2. Все побуждает меня размышлять: каждая шутка в юмористической газете; каждое упоминание о Флобере и Грильпарцере; вид ночных рубашек, лежащих на кровати родителей; женитьба Макса. Вчера Н. Н. сказала: «Все женатые мужчины (из наших знакомых) счастливы, я этого не понимаю». Когда она это произнесла, я снова почувствовал страх.
3. Я должен быть долгое время один. Все, чего я достиг, – результат только одиночества.
4. Я ненавижу все, что не связано с литературой. Мне скучно вести разговоры (даже о литературе), мне ужасно скучны печали и радости моих родственников. Разговоры уничтожают важность, серьезность и правдивость всего, чего они касаются.
5. Страх перед соединением с кем-либо. После этого я уже никогда больше не смогу быть один.
6. Перед моими сестрами, особенно в юности, я часто представал совсем иным человеком, чем перед другими людьми. Я был перед ними бесстрашным, сильным, неожиданным – таким, каким я бываю только тогда, когда пишу. Если бы я мог быть таким перед всеми благодаря жене! Но не будет ли это происходить за счет моей литературной работы? Только не это!
7. Оставаясь холостяком, я, может быть, когда-нибудь и ушел бы со службы. Но я никогда не смогу сделать этого, будучи женатым».
13 августа он сделал запись: «Может быть, уже все кончено и мое вчерашнее письмо могло быть последним письмом Ф. Это было бы, без сомнения, правильно. Как я сейчас страдаю, как будет страдать она – это ничто по сравнению с теми муками, которые предстояли бы нам вместе. Я постепенно соберусь с силами; она выйдет замуж, это – единственный выход. Мы не сможем вдвоем прорубить дорогу в скалах, достаточно того, что мы целый год плакали и мучились над этим. Она поймет это из моих последних писем. Но если все же она не поймет, мне, конечно, придется жениться на ней, поскольку я слишком слаб, чтобы противостоять ее убеждениям о нашем совместном счастье, хотя я и не могу осуществить того, что она считает возможным».

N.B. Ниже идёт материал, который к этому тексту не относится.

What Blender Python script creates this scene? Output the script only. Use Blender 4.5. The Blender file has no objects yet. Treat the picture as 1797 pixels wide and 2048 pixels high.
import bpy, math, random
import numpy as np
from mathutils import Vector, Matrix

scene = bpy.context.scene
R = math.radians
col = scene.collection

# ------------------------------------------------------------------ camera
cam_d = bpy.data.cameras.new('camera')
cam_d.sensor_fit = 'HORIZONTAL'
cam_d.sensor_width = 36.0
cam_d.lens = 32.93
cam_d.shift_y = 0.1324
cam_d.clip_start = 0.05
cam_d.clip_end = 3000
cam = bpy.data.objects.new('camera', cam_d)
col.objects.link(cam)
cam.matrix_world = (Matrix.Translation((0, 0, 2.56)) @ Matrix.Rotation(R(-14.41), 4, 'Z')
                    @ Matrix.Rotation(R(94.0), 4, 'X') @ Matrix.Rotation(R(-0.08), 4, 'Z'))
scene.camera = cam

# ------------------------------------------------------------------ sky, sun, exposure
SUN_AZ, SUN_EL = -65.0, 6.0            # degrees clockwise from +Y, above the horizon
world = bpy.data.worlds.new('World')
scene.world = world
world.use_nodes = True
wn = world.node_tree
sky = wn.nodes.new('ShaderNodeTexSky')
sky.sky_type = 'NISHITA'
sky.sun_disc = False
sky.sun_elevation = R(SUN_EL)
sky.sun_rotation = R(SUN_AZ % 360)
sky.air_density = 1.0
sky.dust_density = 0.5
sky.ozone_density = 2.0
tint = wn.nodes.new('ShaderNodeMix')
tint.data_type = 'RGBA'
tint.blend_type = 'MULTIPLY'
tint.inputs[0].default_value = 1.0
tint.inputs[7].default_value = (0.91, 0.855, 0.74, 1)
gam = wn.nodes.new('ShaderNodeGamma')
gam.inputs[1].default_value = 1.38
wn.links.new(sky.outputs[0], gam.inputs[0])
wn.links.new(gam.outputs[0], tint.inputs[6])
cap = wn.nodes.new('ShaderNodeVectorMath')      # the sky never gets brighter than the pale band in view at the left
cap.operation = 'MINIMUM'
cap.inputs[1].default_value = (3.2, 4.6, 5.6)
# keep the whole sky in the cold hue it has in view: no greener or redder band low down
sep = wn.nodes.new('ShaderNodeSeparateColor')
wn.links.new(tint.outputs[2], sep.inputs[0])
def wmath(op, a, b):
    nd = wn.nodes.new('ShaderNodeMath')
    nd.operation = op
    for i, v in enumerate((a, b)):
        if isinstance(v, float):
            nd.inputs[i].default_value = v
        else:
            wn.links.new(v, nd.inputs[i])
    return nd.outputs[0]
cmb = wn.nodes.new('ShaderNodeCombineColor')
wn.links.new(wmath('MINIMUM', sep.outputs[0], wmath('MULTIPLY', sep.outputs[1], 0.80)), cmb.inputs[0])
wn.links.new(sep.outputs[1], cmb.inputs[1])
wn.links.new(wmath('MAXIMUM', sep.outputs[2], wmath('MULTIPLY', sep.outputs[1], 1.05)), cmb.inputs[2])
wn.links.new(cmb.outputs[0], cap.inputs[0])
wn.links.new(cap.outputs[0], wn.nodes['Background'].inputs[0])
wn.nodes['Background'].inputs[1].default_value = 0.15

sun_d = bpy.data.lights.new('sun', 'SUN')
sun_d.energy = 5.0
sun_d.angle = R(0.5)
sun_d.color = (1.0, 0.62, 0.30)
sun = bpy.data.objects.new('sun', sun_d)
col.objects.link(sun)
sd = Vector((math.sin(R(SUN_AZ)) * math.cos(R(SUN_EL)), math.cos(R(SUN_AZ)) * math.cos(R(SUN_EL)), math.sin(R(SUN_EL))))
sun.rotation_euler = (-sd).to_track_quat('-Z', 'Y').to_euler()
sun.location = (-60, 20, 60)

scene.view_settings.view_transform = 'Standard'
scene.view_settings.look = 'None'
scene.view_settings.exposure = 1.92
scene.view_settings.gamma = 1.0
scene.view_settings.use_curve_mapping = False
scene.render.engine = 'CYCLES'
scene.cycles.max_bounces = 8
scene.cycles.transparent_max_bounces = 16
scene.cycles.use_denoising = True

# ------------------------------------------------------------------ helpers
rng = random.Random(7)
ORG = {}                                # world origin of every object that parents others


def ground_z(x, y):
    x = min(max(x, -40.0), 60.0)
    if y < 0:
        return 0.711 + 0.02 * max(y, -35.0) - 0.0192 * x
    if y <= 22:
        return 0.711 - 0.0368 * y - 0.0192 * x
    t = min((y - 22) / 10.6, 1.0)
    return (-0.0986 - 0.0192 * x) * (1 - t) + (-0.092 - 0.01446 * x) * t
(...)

Но дело приняло другое направление. В августе 1913 г. Франц пишет: «Произошло все наоборот. Пришло три письма. Перед последним я не мог устоять, я люблю ее, но моя любовь задыхается под страхом мучений самого себя». 18 августа, во время продолжительной прогулки, он сказал о том, что сделал предложение Ф. Потом, когда я нашел его в детском парке, он дал мне несколько мудрых советов по поводу моих тогдашних терзаний, а затем, уже менее уверенно, стал говорить о своих собственных делах. Я написал в своем дневнике об этом разговоре: «Франц о своей помолвке. Он несчастен. Все или ничто. Его оправдания – чистые эмоции, без анализа, который здесь невозможен. Сложная ситуация, требующая моего пристального внимания. Он говорил о Радешовиче [24] , где было много замужних женщин, наполненных сексуальностью и нерожденными детьми. Уже рожденные дети царили повсюду. Кафка, казалось, готов был покинуть этот мир». О таком же отчаянии можно узнать из его дневника за 15 августа:
24
Санаторий недалеко от Праги.
«Под утро мучения в постели. Единственным способом избавиться от страданий мне кажется прыжок из окна. Мать подошла к моей кровати и спросила, послал ли я письмо, и я ответил еще более резко, чем в прошлый раз. После она спросила, не собираюсь ли я написать дяде Альфреду, и добавила, что он заслужил, чтобы я ему написал. Я спросил: чем он это заслужил? Она ответила, что он посылал телеграмму, писал и вообще хорошо относится ко мне. «Все это неискренне, – сказал я. – Он мне совершенно чужой и меня абсолютно не понимает, понятия не имеет о том, чего я хочу и чем живу». – «Да, конечно, тебя никто не понимает, – ответила мать. – Полагаю, что я тебе также чужая и отец тоже. Мы все желаем тебе только плохого». Конечно, вы все мне чужие, нас связывает лишь кровное родство, но оно ни в чем не выражается. Зла вы, конечно, мне не желаете».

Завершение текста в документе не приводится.